Although Omar's representatives have long publicly insisted that negotiations were impossible until all foreign troops withdraw, a position seemingly buoyed by the Taliban's resilience on the battlefield, sources said the Quetta Shura has begun to talk about a comprehensive agreement that would include participation of some Taliban figures in the government and the withdrawal of U.S. and NATO troops on an agreed timeline.

The leadership knows "that they are going to be sidelined," the source said. "They know that more radical elements are being promoted within their rank and file outside their control. . . . All these things are making them absolutely sure that, regardless of [their success in] the war, they are not in a winning position."

Karzai's spokesman, Waheed Omer, said Wednesday that "negotiations, in a substantial way, have never happened."

"There have been contacts, initiated sometimes by the Taliban themselves, at different levels," he said. But, he added, the exchange "remains at the level of contacts, because negotiations is a term that involves people talking about their conditions, different things related to a settlement."

On Thursday, Karzai will inaugurate the first meeting of the government's new "high peace council," a group of about 70 Afghans that is intended to form policy on how to pursue negotiations with the Taliban. Omer said there will be "no backdoor negotiations" outside the work of this group because "we do not want to undermine the high peace council."

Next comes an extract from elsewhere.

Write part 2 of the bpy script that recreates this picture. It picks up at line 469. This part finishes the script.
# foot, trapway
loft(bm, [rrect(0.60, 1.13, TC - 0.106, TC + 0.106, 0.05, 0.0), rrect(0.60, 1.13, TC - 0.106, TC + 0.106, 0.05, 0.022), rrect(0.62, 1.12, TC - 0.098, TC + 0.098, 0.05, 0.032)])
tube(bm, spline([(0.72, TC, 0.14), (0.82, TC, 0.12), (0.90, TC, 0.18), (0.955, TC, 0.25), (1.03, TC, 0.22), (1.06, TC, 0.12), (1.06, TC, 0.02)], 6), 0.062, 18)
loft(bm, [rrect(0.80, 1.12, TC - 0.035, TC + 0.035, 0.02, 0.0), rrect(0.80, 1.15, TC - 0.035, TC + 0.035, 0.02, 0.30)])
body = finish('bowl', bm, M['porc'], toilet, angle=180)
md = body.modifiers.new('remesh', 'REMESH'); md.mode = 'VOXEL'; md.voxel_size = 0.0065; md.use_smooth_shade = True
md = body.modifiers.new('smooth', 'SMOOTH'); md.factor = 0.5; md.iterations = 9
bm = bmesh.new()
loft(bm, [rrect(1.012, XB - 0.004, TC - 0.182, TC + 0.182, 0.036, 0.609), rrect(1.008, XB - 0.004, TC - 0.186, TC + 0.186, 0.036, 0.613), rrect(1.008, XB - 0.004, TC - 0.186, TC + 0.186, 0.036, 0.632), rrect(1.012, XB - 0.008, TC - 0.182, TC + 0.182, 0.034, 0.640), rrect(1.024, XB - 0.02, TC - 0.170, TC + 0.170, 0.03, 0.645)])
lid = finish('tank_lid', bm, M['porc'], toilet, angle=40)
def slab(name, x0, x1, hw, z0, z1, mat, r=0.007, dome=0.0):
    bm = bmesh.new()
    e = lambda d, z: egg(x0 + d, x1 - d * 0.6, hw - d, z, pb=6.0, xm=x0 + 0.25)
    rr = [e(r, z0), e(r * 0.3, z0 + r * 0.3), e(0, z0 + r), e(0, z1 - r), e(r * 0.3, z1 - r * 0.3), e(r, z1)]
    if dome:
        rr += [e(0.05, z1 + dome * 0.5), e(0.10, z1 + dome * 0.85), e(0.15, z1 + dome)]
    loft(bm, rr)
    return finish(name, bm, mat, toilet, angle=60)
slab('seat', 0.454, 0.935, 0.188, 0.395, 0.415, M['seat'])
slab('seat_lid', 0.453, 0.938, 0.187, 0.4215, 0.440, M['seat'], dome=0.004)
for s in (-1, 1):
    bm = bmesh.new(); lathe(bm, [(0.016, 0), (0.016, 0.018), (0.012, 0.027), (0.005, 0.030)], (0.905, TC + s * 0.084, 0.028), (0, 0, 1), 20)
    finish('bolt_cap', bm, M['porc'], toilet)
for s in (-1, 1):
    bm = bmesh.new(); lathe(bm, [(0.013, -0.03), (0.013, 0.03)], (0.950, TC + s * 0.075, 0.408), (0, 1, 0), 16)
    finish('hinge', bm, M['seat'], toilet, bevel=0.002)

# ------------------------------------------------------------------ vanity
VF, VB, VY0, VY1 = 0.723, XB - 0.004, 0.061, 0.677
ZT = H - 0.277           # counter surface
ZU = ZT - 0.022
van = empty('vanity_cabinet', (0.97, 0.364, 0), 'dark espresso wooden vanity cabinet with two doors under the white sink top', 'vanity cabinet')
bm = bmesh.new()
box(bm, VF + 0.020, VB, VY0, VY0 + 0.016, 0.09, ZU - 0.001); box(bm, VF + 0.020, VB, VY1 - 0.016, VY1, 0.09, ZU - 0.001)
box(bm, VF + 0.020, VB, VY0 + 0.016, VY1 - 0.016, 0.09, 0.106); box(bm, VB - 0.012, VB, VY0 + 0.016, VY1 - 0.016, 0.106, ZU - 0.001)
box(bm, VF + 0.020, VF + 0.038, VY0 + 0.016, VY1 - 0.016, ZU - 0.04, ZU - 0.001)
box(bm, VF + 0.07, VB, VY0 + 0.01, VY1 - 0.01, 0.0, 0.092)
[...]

A half-dozen sources directly involved in or on the margins of the secret talks agreed to discuss them on the condition of anonymity. All emphasized their preliminary nature, even as they differed on how specific they have been. All expressed concern that any public description of the meetings would undercut them.

"If you talk about it while you're doing it, it's not going to work," said one European official whose country has troops in Afghanistan.

Several sources said the discussions with the Quetta Shura do not include representatives of the Haqqani group, a separately led faction that U.S. intelligence considers particularly brutal and that has been the target of recently escalated U.S. drone attacks in northwestern Pakistan.

The Haqqani group is seen as more closely tied to the Pakistani intelligence service than the Quetta Shura, based in the southwestern Pakistani province of Baluchistan. But one Afghan source, reflecting tension between the two governments, said Pakistan's insistence on a central role in any negotiations has made talks difficult even with the Quetta group. "They try to keep very tight control," this source said of the Pakistanis.